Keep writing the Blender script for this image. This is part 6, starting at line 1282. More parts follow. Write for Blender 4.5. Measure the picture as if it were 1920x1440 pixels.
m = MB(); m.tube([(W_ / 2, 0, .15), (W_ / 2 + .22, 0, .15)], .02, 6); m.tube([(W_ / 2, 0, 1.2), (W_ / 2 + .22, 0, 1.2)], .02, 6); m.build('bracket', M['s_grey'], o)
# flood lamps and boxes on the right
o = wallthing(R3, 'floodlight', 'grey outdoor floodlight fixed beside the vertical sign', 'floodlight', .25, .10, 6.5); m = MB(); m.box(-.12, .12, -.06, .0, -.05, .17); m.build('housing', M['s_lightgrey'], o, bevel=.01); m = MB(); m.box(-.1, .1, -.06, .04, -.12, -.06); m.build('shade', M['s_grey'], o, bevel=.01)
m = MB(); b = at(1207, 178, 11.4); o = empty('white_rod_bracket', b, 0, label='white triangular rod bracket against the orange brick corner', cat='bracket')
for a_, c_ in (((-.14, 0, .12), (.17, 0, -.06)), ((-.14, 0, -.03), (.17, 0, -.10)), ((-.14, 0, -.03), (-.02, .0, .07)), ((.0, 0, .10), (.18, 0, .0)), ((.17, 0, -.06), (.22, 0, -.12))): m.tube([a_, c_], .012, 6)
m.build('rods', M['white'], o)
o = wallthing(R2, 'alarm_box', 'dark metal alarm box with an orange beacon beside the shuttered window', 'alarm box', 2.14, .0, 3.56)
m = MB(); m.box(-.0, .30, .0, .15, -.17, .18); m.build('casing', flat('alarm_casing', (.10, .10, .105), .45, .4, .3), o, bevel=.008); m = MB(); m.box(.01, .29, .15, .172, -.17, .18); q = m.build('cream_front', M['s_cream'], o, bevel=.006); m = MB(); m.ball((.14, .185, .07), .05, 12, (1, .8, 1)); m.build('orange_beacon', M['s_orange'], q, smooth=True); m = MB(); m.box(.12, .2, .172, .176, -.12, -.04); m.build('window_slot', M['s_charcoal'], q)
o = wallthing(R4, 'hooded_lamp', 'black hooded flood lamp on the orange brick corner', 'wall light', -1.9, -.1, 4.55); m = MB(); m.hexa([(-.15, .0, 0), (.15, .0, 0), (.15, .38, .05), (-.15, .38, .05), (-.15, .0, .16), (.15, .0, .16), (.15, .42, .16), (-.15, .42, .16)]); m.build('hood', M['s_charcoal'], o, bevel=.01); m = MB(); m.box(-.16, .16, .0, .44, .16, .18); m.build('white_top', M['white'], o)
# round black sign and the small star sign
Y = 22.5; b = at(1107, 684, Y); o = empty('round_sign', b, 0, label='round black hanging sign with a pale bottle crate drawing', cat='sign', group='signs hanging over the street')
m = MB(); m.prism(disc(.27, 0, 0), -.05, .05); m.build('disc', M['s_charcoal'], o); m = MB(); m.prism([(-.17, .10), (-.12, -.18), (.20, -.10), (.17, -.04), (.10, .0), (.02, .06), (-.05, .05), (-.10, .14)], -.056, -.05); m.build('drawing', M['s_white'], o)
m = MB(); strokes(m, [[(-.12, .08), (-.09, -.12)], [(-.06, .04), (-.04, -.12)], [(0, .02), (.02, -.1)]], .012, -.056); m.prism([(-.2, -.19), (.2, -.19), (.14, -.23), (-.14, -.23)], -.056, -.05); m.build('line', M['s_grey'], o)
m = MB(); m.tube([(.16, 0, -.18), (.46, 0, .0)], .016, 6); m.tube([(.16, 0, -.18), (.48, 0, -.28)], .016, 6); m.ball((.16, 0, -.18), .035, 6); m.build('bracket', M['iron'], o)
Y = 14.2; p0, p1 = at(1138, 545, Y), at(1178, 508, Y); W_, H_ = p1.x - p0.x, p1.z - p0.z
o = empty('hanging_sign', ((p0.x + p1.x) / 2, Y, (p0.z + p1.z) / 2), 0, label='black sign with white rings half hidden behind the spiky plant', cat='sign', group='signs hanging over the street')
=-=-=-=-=
* WHAT NEEDS TO BE DONE:
Copy all of the material word for word.

* FINISHED EXERCISE:
Keep writing the Blender script for this image. This is part 6, starting at line 1282. More parts follow. Write for Blender 4.5. Measure the picture as if it were 1920x1440 pixels.
m = MB(); m.tube([(W_ / 2, 0, .15), (W_ / 2 + .22, 0, .15)], .02, 6); m.tube([(W_ / 2, 0, 1.2), (W_ / 2 + .22, 0, 1.2)], .02, 6); m.build('bracket', M['s_grey'], o)
# flood lamps and boxes on the right
o = wallthing(R3, 'floodlight', 'grey outdoor floodlight fixed beside the vertical sign', 'floodlight', .25, .10, 6.5); m = MB(); m.box(-.12, .12, -.06, .0, -.05, .17); m.build('housing', M['s_lightgrey'], o, bevel=.01); m = MB(); m.box(-.1, .1, -.06, .04, -.12, -.06); m.build('shade', M['s_grey'], o, bevel=.01)
m = MB(); b = at(1207, 178, 11.4); o = empty('white_rod_bracket', b, 0, label='white triangular rod bracket against the orange brick corner', cat='bracket')
for a_, c_ in (((-.14, 0, .12), (.17, 0, -.06)), ((-.14, 0, -.03), (.17, 0, -.10)), ((-.14, 0, -.03), (-.02, .0, .07)), ((.0, 0, .10), (.18, 0, .0)), ((.17, 0, -.06), (.22, 0, -.12))): m.tube([a_, c_], .012, 6)
m.build('rods', M['white'], o)
o = wallthing(R2, 'alarm_box', 'dark metal alarm box with an orange beacon beside the shuttered window', 'alarm box', 2.14, .0, 3.56)
m = MB(); m.box(-.0, .30, .0, .15, -.17, .18); m.build('casing', flat('alarm_casing', (.10, .10, .105), .45, .4, .3), o, bevel=.008); m = MB(); m.box(.01, .29, .15, .172, -.17, .18); q = m.build('cream_front', M['s_cream'], o, bevel=.006); m = MB(); m.ball((.14, .185, .07), .05, 12, (1, .8, 1)); m.build('orange_beacon', M['s_orange'], q, smooth=True); m = MB(); m.box(.12, .2, .172, .176, -.12, -.04); m.build('window_slot', M['s_charcoal'], q)
o = wallthing(R4, 'hooded_lamp', 'black hooded flood lamp on the orange brick corner', 'wall light', -1.9, -.1, 4.55); m = MB(); m.hexa([(-.15, .0, 0), (.15, .0, 0), (.15, .38, .05), (-.15, .38, .05), (-.15, .0, .16), (.15, .0, .16), (.15, .42, .16), (-.15, .42, .16)]); m.build('hood', M['s_charcoal'], o, bevel=.01); m = MB(); m.box(-.16, .16, .0, .44, .16, .18); m.build('white_top', M['white'], o)
# round black sign and the small star sign
Y = 22.5; b = at(1107, 684, Y); o = empty('round_sign', b, 0, label='round black hanging sign with a pale bottle crate drawing', cat='sign', group='signs hanging over the street')
m = MB(); m.prism(disc(.27, 0, 0), -.05, .05); m.build('disc', M['s_charcoal'], o); m = MB(); m.prism([(-.17, .10), (-.12, -.18), (.20, -.10), (.17, -.04), (.10, .0), (.02, .06), (-.05, .05), (-.10, .14)], -.056, -.05); m.build('drawing', M['s_white'], o)
m = MB(); strokes(m, [[(-.12, .08), (-.09, -.12)], [(-.06, .04), (-.04, -.12)], [(0, .02), (.02, -.1)]], .012, -.056); m.prism([(-.2, -.19), (.2, -.19), (.14, -.23), (-.14, -.23)], -.056, -.05); m.build('line', M['s_grey'], o)
m = MB(); m.tube([(.16, 0, -.18), (.46, 0, .0)], .016, 6); m.tube([(.16, 0, -.18), (.48, 0, -.28)], .016, 6); m.ball((.16, 0, -.18), .035, 6); m.build('bracket', M['iron'], o)
Y = 14.2; p0, p1 = at(1138, 545, Y), at(1178, 508, Y); W_, H_ = p1.x - p0.x, p1.z - p0.z
o = empty('hanging_sign', ((p0.x + p1.x) / 2, Y, (p0.z + p1.z) / 2), 0, label='black sign with white rings half hidden behind the spiky plant', cat='sign', group='signs hanging over the street')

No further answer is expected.